→ Problem requirements: Repeat the full listing below verbatim and keep the images out.

→ Provided data:
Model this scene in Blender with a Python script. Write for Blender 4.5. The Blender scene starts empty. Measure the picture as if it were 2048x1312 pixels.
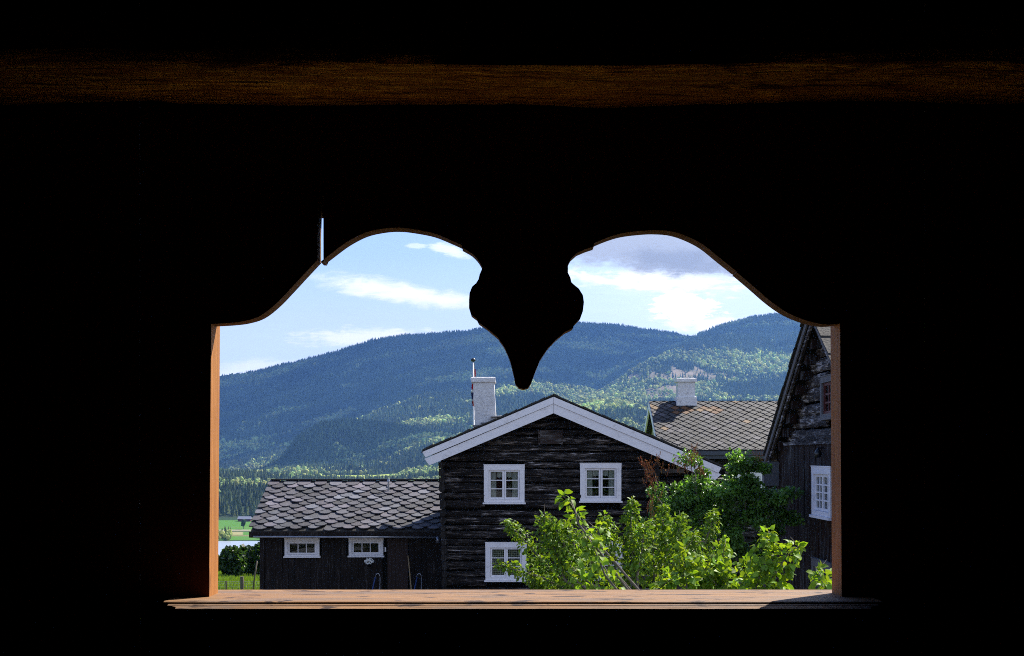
import bpy, math, random
import numpy as np
from mathutils import Vector
rnd = random.Random(7)
rng = np.random.default_rng(11)
S = bpy.context.scene
R = math.radians
# ------------------------------------------------------------ camera, sky, sun, exposure
EYE = 4.5            # the eye is on an upper floor, 4.5 m above the yard
F = 2700.0           # focal length in pixels of the 2048 px wide photograph
HZ = 915.0           # row of the horizon
cam = bpy.data.cameras.new('camera'); camo = bpy.data.objects.new('camera', cam)
S.collection.objects.link(camo); S.camera = camo
camo.location = (0, 0, EYE); camo.rotation_euler = (R(90), 0, 0)
cam.sensor_width = 36; cam.lens = F / 2048 * 36; cam.shift_y = (HZ - 656) / 2048
cam.clip_start = .05; cam.clip_end = 60000
SUN_EL, SUN_AZ = 46.0, 43.0        # azimuth from +Y towards +X
sd = Vector((math.sin(R(SUN_AZ)) * math.cos(R(SUN_EL)), math.cos(R(SUN_AZ)) * math.cos(R(SUN_EL)), math.sin(R(SUN_EL))))
sl = bpy.data.lights.new('sun', 'SUN'); so = bpy.data.objects.new('sun', sl); S.collection.objects.link(so)
sl.energy = 5.0; sl.angle = R(.5); sl.color = (1, .94, .84)
so.rotation_euler = (-sd).to_track_quat('-Z', 'Y').to_euler(); so.location = (30, 20, 40)
S.view_settings.view_transform = 'Standard'; S.view_settings.look = 'None'
S.view_settings.exposure = 1.13; S.view_settings.gamma = 1
S.cycles.use_denoising = False; S.cycles.filter_width = 1.0
S.cycles.max_bounces = 8; S.cycles.transparent_max_bounces = 12; S.cycles.volume_bounces = 0
S.cycles.sample_clamp_indirect = 6


class NT:
    """tiny expression builder for node trees"""
    def __init__(s, t): s.t = t
    def n(s, k, **kw):
        o = s.t.nodes.new(k)
        for a, b in kw.items(): setattr(o, a, b)
        return o
    def put(s, sock, v):
        if isinstance(v, bpy.types.NodeSocket): s.t.links.new(v, sock)
        elif isinstance(v, (tuple, list)) and sock.type == 'RGBA' and len(v) == 3: sock.default_value = (*v, 1)
        else: sock.default_value = v
    def m(s, op, a, b=None, c=None, clamp=False):
        o = s.n('ShaderNodeMath', operation=op, use_clamp=clamp)
        s.put(o.inputs[0], a)
        if b is not None: s.put(o.inputs[1], b)
        if c is not None: s.put(o.inputs[2], c)
        return o.outputs[0]
    def mix(s, f, a, b, mode='MIX'):
        o = s.n('ShaderNodeMix', data_type='RGBA', blend_type=mode)
        s.put(o.inputs[0], f); s.put(o.inputs[6], a); s.put(o.inputs[7], b)
        return o.outputs[2]
    def noise(s, vec, scale, detail=4, rough=.55, dist=0.0):
        o = s.n('ShaderNodeTexNoise')
        if vec is not None: s.put(o.inputs['Vector'], vec)
        o.inputs['Scale'].default_value = scale; o.inputs['Detail'].default_value = detail
        o.inputs['Roughness'].default_value = rough; o.inputs['Distortion'].default_value = dist
        return o.outputs[0]
    def mapr(s, v, a, b, c=0.0, d=1.0, smooth=False):
        o = s.n('ShaderNodeMapRange', interpolation_type='SMOOTHSTEP' if smooth else 'LINEAR')
        s.put(o.inputs[0], v); o.inputs[1].default_value = a; o.inputs[2].default_value = b
        o.inputs[3].default_value = c; o.inputs[4].default_value = d
        return o.outputs[0]
    def scalev(s, vec, sc):
        o = s.n('ShaderNodeMapping'); s.put(o.inputs[0], vec); o.inputs['Scale'].default_value = sc
        return o.outputs[0]


# sky: physical sky with clouds laid out by direction
wd = bpy.data.worlds.new('World'); S.world = wd; wd.use_nodes = True
wt = wd.node_tree; wt.nodes.clear(); W = NT(wt)
sky = W.n('ShaderNodeTexSky', sky_type='NISHITA', sun_disc=False)
sky.sun_elevation = R(SUN_EL); sky.sun_rotation = R(SUN_AZ); sky.altitude = 300
sky.air_density = 1.0; sky.dust_density = .6; sky.ozone_density = 1.5
geo = W.n('ShaderNodeNewGeometry'); sep = W.n('ShaderNodeSeparateXYZ')
tc = W.n('ShaderNodeTexCoord'); wt.links.new(tc.outputs['Generated'], sep.inputs[0])
yy = W.m('MAXIMUM', sep.outputs[1], .08)
U = W.m('DIVIDE', sep.outputs[0], yy); V = W.m('DIVIDE', sep.outputs[2], yy)
cmb = W.n('ShaderNodeCombineXYZ'); W.put(cmb.inputs[0], U); W.put(cmb.inputs[1], W.m('MULTIPLY', V, 2.4))
n1 = W.m('SUBTRACT', W.noise(cmb.outputs[0], 22, 6, .6, .35), .5)
n2 = W.m('SUBTRACT', W.noise(cmb.outputs[0], 60, 6, .65, .4), .5)
n3 = W.noise(W.scalev(cmb.outputs[0], (1, 3, 1)), 30, 6, .62, .8)
n4 = W.m('SUBTRACT', W.noise(W.scalev(cmb.outputs[0], (1, 4.5, 1)), 34, 8, .7, 1.2), .5)

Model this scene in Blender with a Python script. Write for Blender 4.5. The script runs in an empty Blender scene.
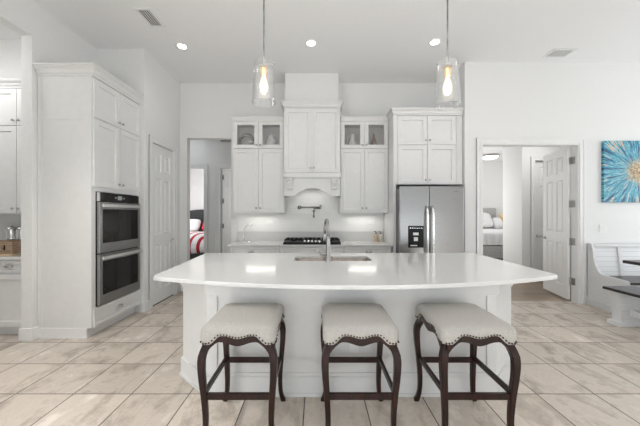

→ Full output:
Model this scene in Blender with a Python script. Write for Blender 4.5. The Blender scene starts empty. Measure the picture as if it were 2048x1312 pixels.
import bpy, math, random
import numpy as np
from mathutils import Vector
rnd = random.Random(7)
rng = np.random.default_rng(11)
S = bpy.context.scene
R = math.radians
# ------------------------------------------------------------ camera, sky, sun, exposure
EYE = 4.5            # the eye is on an upper floor, 4.5 m above the yard
F = 2700.0           # focal length in pixels of the 2048 px wide photograph
HZ = 915.0           # row of the horizon
cam = bpy.data.cameras.new('camera'); camo = bpy.data.objects.new('camera', cam)
S.collection.objects.link(camo); S.camera = camo
camo.location = (0, 0, EYE); camo.rotation_euler = (R(90), 0, 0)
cam.sensor_width = 36; cam.lens = F / 2048 * 36; cam.shift_y = (HZ - 656) / 2048
cam.clip_start = .05; cam.clip_end = 60000
SUN_EL, SUN_AZ = 46.0, 43.0        # azimuth from +Y towards +X
sd = Vector((math.sin(R(SUN_AZ)) * math.cos(R(SUN_EL)), math.cos(R(SUN_AZ)) * math.cos(R(SUN_EL)), math.sin(R(SUN_EL))))
sl = bpy.data.lights.new('sun', 'SUN'); so = bpy.data.objects.new('sun', sl); S.collection.objects.link(so)
sl.energy = 5.0; sl.angle = R(.5); sl.color = (1, .94, .84)
so.rotation_euler = (-sd).to_track_quat('-Z', 'Y').to_euler(); so.location = (30, 20, 40)
S.view_settings.view_transform = 'Standard'; S.view_settings.look = 'None'
S.view_settings.exposure = 1.13; S.view_settings.gamma = 1
S.cycles.use_denoising = False; S.cycles.filter_width = 1.0
S.cycles.max_bounces = 8; S.cycles.transparent_max_bounces = 12; S.cycles.volume_bounces = 0
S.cycles.sample_clamp_indirect = 6


class NT:
    """tiny expression builder for node trees"""
    def __init__(s, t): s.t = t
    def n(s, k, **kw):
        o = s.t.nodes.new(k)
        for a, b in kw.items(): setattr(o, a, b)
        return o
    def put(s, sock, v):
        if isinstance(v, bpy.types.NodeSocket): s.t.links.new(v, sock)
        elif isinstance(v, (tuple, list)) and sock.type == 'RGBA' and len(v) == 3: sock.default_value = (*v, 1)
        else: sock.default_value = v
    def m(s, op, a, b=None, c=None, clamp=False):
        o = s.n('ShaderNodeMath', operation=op, use_clamp=clamp)
        s.put(o.inputs[0], a)
        if b is not None: s.put(o.inputs[1], b)
        if c is not None: s.put(o.inputs[2], c)
        return o.outputs[0]
    def mix(s, f, a, b, mode='MIX'):
        o = s.n('ShaderNodeMix', data_type='RGBA', blend_type=mode)
        s.put(o.inputs[0], f); s.put(o.inputs[6], a); s.put(o.inputs[7], b)
        return o.outputs[2]
    def noise(s, vec, scale, detail=4, rough=.55, dist=0.0):
        o = s.n('ShaderNodeTexNoise')
        if vec is not None: s.put(o.inputs['Vector'], vec)
        o.inputs['Scale'].default_value = scale; o.inputs['Detail'].default_value = detail
        o.inputs['Roughness'].default_value = rough; o.inputs['Distortion'].default_value = dist
        return o.outputs[0]
    def mapr(s, v, a, b, c=0.0, d=1.0, smooth=False):
        o = s.n('ShaderNodeMapRange', interpolation_type='SMOOTHSTEP' if smooth else 'LINEAR')
        s.put(o.inputs[0], v); o.inputs[1].default_value = a; o.inputs[2].default_value = b
        o.inputs[3].default_value = c; o.inputs[4].default_value = d
        return o.outputs[0]
    def scalev(s, vec, sc):
        o = s.n('ShaderNodeMapping'); s.put(o.inputs[0], vec); o.inputs['Scale'].default_value = sc
        return o.outputs[0]


# sky: physical sky with clouds laid out by direction
wd = bpy.data.worlds.new('World'); S.world = wd; wd.use_nodes = True
wt = wd.node_tree; wt.nodes.clear(); W = NT(wt)
sky = W.n('ShaderNodeTexSky', sky_type='NISHITA', sun_disc=False)
sky.sun_elevation = R(SUN_EL); sky.sun_rotation = R(SUN_AZ); sky.altitude = 300
sky.air_density = 1.0; sky.dust_density = .6; sky.ozone_density = 1.5
geo = W.n('ShaderNodeNewGeometry'); sep = W.n('ShaderNodeSeparateXYZ')
tc = W.n('ShaderNodeTexCoord'); wt.links.new(tc.outputs['Generated'], sep.inputs[0])
yy = W.m('MAXIMUM', sep.outputs[1], .08)
U = W.m('DIVIDE', sep.outputs[0], yy); V = W.m('DIVIDE', sep.outputs[2], yy)
cmb = W.n('ShaderNodeCombineXYZ'); W.put(cmb.inputs[0], U); W.put(cmb.inputs[1], W.m('MULTIPLY', V, 2.4))
n1 = W.m('SUBTRACT', W.noise(cmb.outputs[0], 22, 6, .6, .35), .5)
n2 = W.m('SUBTRACT', W.noise(cmb.outputs[0], 60, 6, .65, .4), .5)
n3 = W.noise(W.scalev(cmb.outputs[0], (1, 3, 1)), 30, 6, .62, .8)
n4 = W.m('SUBTRACT', W.noise(W.scalev(cmb.outputs[0], (1, 4.5, 1)), 34, 8, .7, 1.2), .5)

Model this scene in Blender with a Python script. Write for Blender 4.5. The script runs in an empty Blender scene.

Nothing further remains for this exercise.